The existing methods of reservoir management based on bottomhole pressure control imply setting of limited bottomhole pressures that are determined either through equations or based on pressure transient analysis (PTA). However use of project profitability metrics commonly applied in oil industry–cumulative oil production and net present value (NPV)–yields more valid results. In doing so, all basic aspects must be taken into consideration: geological setting, current reservoir performance, reservoir fluid properties, well interference, and others. This can be achieved through application of 3D flow simulation and inverse modeling methods.

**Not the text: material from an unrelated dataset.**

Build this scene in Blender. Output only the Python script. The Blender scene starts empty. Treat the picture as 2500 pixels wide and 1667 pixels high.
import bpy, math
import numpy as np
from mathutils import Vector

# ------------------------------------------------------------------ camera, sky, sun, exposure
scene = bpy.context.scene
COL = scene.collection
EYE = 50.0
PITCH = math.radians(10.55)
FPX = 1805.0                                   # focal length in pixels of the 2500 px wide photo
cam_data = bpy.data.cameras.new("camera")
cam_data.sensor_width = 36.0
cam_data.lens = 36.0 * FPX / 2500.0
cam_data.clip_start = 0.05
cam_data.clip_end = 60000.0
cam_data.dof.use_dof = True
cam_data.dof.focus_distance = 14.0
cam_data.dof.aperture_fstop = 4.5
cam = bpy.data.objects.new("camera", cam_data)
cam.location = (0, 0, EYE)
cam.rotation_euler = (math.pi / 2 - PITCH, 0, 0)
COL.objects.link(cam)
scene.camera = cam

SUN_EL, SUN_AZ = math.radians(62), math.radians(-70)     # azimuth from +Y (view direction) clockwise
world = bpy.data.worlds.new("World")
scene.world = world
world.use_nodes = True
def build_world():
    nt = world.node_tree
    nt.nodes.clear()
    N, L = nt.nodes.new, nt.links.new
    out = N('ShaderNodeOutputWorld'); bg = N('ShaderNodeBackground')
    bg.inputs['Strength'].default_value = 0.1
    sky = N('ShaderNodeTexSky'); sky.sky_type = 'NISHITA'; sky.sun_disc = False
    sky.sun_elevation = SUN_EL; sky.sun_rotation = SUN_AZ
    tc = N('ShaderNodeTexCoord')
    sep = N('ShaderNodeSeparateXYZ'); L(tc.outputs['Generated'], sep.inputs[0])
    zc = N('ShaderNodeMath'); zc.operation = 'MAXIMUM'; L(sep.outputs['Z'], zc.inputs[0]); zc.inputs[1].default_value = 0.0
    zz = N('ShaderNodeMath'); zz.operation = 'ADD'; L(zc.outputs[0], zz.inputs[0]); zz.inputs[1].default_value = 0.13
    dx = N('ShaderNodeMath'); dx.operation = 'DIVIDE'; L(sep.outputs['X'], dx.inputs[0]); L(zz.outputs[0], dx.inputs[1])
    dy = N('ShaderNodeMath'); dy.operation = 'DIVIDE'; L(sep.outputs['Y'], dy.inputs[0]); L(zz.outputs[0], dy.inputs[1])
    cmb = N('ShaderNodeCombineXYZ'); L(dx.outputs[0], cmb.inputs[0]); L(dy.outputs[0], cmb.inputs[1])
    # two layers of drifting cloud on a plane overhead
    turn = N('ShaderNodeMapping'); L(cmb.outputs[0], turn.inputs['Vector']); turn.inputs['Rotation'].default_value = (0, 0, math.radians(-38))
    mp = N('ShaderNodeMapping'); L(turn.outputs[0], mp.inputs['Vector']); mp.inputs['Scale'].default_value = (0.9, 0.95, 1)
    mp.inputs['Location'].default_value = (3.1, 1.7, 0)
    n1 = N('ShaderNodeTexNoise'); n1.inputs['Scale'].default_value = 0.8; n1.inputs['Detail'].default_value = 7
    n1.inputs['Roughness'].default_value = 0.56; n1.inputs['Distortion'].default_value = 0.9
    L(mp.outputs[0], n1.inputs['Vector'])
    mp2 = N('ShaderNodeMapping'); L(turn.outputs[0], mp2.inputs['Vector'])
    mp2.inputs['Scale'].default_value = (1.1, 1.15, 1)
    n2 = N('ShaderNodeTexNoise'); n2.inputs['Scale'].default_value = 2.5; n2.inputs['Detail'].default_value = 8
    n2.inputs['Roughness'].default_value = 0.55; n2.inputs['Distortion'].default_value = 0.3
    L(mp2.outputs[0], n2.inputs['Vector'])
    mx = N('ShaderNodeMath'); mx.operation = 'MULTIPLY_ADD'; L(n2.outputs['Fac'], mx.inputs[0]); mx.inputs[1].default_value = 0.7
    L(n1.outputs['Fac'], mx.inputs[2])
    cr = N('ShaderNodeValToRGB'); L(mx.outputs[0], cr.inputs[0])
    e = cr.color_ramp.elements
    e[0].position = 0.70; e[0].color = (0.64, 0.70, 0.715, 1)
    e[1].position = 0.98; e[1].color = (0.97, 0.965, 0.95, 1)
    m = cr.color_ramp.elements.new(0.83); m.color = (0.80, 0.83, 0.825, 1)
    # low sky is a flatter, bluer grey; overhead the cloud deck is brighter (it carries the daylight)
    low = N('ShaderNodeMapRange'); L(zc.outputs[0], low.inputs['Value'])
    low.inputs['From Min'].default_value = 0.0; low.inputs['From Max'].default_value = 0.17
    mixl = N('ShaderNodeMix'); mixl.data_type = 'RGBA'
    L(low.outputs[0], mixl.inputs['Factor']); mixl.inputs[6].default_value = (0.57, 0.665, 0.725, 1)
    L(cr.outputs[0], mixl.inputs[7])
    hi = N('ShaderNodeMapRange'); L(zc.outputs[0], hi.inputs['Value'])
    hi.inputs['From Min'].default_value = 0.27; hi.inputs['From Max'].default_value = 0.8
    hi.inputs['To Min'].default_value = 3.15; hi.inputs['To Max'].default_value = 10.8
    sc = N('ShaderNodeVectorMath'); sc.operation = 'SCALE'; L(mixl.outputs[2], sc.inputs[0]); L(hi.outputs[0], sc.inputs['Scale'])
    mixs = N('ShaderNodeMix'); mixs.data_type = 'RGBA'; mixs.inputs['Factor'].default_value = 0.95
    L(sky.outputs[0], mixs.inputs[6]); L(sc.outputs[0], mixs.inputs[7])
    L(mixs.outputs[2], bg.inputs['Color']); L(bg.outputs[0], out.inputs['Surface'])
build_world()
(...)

To this end, we have developed an algorithm and created a few pilot models with different reservoir characteristics and fluid properties identical to conditions of actual reservoirs operated by the Company. The calculation results were analyzed considering specific reservoir conditions. We have revealed some principles and tendencies that can be applied to improve performance of oil and gas fields. The research results show that the choice of optimal bottomhole pressure is largely dictated by presence or absence of gas-cut fluid flow. In case the bubble point pressure is close to the initial reservoir pressure, optimal bottomhole pressures differ significantly from limiting bottomhole pressures and, thus, should be calculated. In case the bubble point pressure is lower than the original in-situ pressure, limiting bottomhole pressure is the right choice for production wells. We also found that in fractured-porous reservoirs the right time of putting injection wells into operation is of critical importance. The revealed principles and recommendations can be applied to improve the effectiveness of reservoir management operations and increase final recovery.